- O Estado de S.Paulo
É normal crescer 1%? Não. Não é normal, mas não é surpresa e faz todo o sentido
O ministro Paulo Guedes manifestou “surpresa com a surpresa” diante do pibinho de 1,1% de 2019, que conseguiu a proeza de ser menor que o 1,3% de 2017 e 2018, apesar de pesos e condições políticas bem diferentes: o presidente Michel Temer assumiu após um impeachment, Jair Bolsonaro chegou com a força do voto.
Na verdade, porém, não houve “surpresa” com o pibinho, mas, sim, desânimo, decepção e preocupação com o futuro. Se no primeiro ano de um governo cheio de gás foi assim, como será o segundo? Em 2019, houve Brumadinho, os embates EUA-China, se quiserem dá para incluir a crise suína na China. Em 2020, há coronavírus, Bolsas derretendo, dólar disparando e previsão de desaquecimento global, que já antecedia tudo isso. E não é só. Há muito mais para atrapalhar.
Na barafunda, uma constatação incomoda: a agenda do governo parece ter se esgotado em 2019, com a reforma da Previdência e o programa de privatizações e concessões deixado praticamente de bandeja por Temer. Logo, não dá para pular de otimismo para este ano. Nem para os próximos.

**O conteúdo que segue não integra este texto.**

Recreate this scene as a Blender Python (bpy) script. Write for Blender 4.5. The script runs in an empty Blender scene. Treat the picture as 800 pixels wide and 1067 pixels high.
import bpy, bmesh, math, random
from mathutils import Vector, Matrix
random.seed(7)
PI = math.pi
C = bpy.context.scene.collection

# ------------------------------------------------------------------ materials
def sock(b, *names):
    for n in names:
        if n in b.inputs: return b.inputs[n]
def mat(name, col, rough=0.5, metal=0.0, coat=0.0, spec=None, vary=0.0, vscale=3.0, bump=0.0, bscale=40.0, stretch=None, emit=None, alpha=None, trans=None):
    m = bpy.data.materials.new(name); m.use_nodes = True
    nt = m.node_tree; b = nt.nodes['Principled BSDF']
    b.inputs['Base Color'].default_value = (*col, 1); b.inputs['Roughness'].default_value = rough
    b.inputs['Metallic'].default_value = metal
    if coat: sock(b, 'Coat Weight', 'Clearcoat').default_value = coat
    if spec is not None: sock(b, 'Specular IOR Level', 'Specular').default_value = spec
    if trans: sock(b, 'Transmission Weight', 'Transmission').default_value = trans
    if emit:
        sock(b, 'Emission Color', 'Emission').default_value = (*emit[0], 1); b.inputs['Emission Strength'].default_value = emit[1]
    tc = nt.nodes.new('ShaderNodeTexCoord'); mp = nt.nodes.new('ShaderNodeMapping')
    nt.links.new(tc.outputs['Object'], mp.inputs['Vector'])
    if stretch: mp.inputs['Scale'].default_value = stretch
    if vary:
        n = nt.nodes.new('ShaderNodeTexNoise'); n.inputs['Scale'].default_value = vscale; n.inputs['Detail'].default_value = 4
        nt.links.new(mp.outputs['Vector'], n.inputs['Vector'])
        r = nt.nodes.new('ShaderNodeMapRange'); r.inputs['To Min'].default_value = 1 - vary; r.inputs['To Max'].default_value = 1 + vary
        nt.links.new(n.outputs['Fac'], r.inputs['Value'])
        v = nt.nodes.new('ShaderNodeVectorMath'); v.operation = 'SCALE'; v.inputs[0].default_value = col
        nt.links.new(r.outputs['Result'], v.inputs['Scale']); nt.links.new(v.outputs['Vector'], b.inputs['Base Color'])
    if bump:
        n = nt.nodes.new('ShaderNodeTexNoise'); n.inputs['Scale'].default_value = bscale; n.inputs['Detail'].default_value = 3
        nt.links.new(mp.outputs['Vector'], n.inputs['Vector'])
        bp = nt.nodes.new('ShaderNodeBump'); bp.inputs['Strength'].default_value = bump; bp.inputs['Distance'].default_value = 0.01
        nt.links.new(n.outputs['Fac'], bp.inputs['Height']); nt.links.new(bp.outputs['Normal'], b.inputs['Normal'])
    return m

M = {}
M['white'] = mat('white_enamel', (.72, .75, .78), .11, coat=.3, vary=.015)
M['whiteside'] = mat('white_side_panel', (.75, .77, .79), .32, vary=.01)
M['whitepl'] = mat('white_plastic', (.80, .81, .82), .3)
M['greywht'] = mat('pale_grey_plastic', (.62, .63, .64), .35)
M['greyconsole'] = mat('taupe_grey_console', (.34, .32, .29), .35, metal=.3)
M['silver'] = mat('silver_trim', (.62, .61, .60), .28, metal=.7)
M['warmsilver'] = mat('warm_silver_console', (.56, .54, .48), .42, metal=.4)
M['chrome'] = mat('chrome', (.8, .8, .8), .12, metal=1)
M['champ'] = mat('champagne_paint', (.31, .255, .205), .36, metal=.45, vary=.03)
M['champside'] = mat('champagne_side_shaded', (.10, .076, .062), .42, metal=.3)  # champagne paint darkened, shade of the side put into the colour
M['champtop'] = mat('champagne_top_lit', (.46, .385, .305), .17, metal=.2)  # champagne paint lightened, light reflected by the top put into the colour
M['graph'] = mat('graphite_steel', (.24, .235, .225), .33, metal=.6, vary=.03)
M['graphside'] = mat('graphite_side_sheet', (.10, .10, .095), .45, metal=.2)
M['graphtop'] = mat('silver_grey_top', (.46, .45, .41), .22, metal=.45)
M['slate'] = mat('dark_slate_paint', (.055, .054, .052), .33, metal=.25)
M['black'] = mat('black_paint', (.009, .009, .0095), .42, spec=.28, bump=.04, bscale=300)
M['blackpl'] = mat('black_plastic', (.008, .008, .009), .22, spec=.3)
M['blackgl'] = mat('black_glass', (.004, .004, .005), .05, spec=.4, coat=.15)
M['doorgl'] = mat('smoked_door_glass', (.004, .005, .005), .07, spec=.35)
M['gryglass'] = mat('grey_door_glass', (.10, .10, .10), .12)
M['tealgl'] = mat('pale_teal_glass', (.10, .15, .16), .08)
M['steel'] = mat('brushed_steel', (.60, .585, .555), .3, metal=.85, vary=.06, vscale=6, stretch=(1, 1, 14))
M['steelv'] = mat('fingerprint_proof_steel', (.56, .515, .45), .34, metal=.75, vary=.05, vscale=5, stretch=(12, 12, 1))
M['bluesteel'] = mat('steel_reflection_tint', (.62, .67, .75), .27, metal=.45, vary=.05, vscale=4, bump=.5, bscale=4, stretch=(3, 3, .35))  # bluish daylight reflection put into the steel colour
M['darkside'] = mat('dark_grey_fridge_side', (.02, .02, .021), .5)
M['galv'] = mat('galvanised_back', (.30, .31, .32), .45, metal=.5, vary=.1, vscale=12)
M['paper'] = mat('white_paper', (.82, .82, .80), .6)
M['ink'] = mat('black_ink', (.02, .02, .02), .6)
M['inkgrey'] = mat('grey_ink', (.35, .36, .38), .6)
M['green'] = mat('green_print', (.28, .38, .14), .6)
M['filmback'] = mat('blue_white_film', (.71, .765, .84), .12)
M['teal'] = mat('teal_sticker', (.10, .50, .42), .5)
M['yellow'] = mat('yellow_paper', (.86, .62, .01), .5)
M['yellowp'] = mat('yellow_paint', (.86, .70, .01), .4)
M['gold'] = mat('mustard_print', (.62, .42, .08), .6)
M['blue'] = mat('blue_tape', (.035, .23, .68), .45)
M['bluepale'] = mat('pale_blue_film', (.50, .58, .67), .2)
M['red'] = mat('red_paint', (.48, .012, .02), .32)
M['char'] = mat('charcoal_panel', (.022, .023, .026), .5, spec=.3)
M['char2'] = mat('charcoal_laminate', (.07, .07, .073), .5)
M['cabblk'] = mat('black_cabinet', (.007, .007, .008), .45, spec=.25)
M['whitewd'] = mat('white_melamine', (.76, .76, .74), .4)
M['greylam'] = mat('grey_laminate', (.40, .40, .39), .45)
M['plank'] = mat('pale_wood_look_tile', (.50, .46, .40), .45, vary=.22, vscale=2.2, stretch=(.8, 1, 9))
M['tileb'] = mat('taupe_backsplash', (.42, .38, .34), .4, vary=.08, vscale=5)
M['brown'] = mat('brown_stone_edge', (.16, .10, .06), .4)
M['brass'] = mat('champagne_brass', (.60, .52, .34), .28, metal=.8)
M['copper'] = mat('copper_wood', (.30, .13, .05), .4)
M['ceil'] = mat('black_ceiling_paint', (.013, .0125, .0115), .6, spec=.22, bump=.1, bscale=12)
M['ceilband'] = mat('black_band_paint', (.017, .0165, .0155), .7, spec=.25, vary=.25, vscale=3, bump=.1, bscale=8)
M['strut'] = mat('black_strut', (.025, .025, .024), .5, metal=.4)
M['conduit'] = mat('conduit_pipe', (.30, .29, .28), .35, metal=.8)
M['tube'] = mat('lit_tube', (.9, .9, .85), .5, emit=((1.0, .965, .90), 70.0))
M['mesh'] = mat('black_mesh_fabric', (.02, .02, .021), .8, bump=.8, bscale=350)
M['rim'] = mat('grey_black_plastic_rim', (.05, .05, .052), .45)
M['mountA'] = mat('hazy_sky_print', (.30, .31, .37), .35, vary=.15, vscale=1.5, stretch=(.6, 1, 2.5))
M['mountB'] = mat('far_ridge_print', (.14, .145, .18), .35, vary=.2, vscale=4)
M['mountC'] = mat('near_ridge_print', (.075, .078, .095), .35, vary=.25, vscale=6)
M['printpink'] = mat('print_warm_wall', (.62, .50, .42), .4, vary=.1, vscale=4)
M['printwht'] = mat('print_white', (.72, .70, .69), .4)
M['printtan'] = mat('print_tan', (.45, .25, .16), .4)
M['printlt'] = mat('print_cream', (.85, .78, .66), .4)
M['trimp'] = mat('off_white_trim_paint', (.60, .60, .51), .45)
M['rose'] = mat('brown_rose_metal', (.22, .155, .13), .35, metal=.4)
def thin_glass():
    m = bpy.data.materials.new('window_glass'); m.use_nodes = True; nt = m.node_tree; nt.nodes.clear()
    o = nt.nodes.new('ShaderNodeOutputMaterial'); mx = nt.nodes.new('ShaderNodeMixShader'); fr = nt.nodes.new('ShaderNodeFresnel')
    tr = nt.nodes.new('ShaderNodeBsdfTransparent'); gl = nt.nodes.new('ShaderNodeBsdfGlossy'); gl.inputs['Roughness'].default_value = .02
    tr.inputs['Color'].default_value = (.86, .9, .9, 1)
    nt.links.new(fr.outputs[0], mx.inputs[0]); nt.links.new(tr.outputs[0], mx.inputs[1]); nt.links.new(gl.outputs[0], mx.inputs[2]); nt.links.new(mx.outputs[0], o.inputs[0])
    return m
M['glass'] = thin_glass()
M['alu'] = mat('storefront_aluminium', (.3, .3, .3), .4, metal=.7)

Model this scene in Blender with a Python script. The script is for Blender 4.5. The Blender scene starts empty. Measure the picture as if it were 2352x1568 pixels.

Como o que está ruim sempre pode piorar, há um mesmo fator político em 2019 e 2020 segurando investimentos, confiança e a própria recuperação do Brasil: o presidente Jair Bolsonaro, que insiste em viver em guerra e ultrapassa limites mínimos de civilidade e de respeito ao cargo.
Como investir num país onde o presidente, para fugir de falar do PIB, traz em carro oficial um comediante para jogar bananas em repórteres? Eles estão ali para ouvi-lo (ao presidente, não ao comediante) e informar a população. E, não satisfeito com cenas grotescas, o presidente também age colocando em risco o aquecimento da economia, logo, a retomada dos tão desesperadamente necessários empregos.
Além da “surpresa com a surpresa”, Guedes declarou que a economia está “claramente acelerando” e acenou com crescimento de 2% neste ano... “se as reformas forem aprovadas”. É aí que mora o perigo, porque não adianta botar a culpa nos deputados e senadores, no coronavírus, em Marte ou na “herança maldita”, como fazia Lula em relação a Fernando Henrique. A responsabilidade maior pelas reformas é do Executivo e não dá para fugir disso. Ele tem de apresentar suas propostas e tem de negociá-las com o Congresso, como em toda democracia.
Há dois consensos, dentro e fora do governo. Um é que a reforma da Previdência foi um ótimo passo, mas só um primeiro passo. Outro é que o Congresso tem uma disposição muito positiva para aprovar as reformas seguintes, mas há uma questão de timing: o ano é eleitoral e, portanto, deputados e senadores têm interesses diretos nas campanhas, aliás, legitimamente.
Se Guedes condiciona crescimento a reformas e o Congresso está disposto a aprová-las, o que está atravancando o processo? A área econômica, o Planalto, ou o próprio presidente? A reforma tributária do governo, ninguém sabe, ninguém viu. A reforma administrativa foi fechada pela equipe de Guedes há meses e o Planalto diz que Bolsonaro já assinou, mas é um fantasma. Foi adiada uma, duas, três, sei lá quantas vezes, atravessou o carnaval, a Quarta-Feira de Cinzas, a semana seguinte e... ainda não se materializou!
Para piorar, as reformas só saem com acordo entre Executivo e Legislativo (ou “entendimento”, para não contrariar o presidente e os bolsonaristas), mas Bolsonaro, os filhos e seu entorno não param de atacar os “chantagistas” do Congresso e torcem pelos protestos que terão Rodrigo Maia na mira das pedradas.
Para o secretário do Tesouro, Mansueto Almeida, “não é normal um país como o Brasil crescer 1% ao ano”. De fato. Nada é surpresa, nada é normal, mas tudo faz sentido.